U.S. policymakers face the extraordinary challenge of restoring a recession-ravaged economy while simultaneously re-engineering it to thrive in a world of unprecedented global competition. Their recent focus by necessity has been on responding to record high levels of unemployment, repairing the financial system architecture, finding a path toward fiscal balance, and rebuilding the crumbled pillars of the economy.
Now our nation must turn to building on this new foundation a competitive 21st-century American economy in a thriving global market. We need a common, long-term strategy to ensure that American firms find more global investors and customers, that more jobs are created in the United States, and that workers here and around the world enjoy a rising standard of living.
One option for developing and effectively implementing an ever-evolving and long-term U.S. competitiveness strategy is for President Barack Obama to issue an executive order that creates a Quadrennial Competitiveness Assessment by an independent panel of the National Academies whose objectives are to collect input and information from many sources and perform a horizon scan that identifies long-term competitiveness challenges and opportunities.
Management of government is by its very nature focused on the short term. But it is important to stand back periodically to think about how the nation is doing and where policy response may be most important. Processes to do that are currently established in defense and intelligence and are being adopted to help guide diplomacy. The same should happen for competitiveness.
We recommend that the National Academies convene an independent bipartisan panel at least every four years to perform a broad horizon scan of American competitiveness. This would build upon the work of the Academies panel, chaired by Norman Augustine, that wrote “Rising Above the Gathering Storm: Energizing and Employing America for a Brighter Economic Future.”
This panel should identify U.S. strengths and weaknesses, the strengths and weaknesses of other countries, and emerging challenges and opportunities. The purpose would not be to develop policy, but rather to spotlight priorities that policymakers should address. This report would follow the model of the National Intelligence Council’s Global Trends 2020 report, described above, which identifies opportunities and potential problems in world affairs that might warrant policy action.
The administration should be invited to submit comments, evidence, and information for the National Academies panel to consider. And relevant federal agencies should provide research and support staff for the panel’s work.

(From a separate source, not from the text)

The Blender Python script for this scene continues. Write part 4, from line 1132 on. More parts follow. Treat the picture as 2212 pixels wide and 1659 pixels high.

The panel should deliver the completed Quadrennial Competitiveness Assessment to the president and Congress, and should brief relevant members of the Congress, cabinet, and White House staff. This report should be made public, setting the backdrop for policymaking over the next four-year period.
The lack of a long-term planning capacity, and therefore lack of a long-term strategy, for American competitiveness is not an academic concern. It has significant implications for the ability of the U.S. government to respond to emerging challenges and to focus and organize interagency policymaking around a set of longterm goals. At a time of low public confidence in the economy, the government should offer a vision of how it can boost our children’s chances of enjoying—and surpassing—our current standard of living.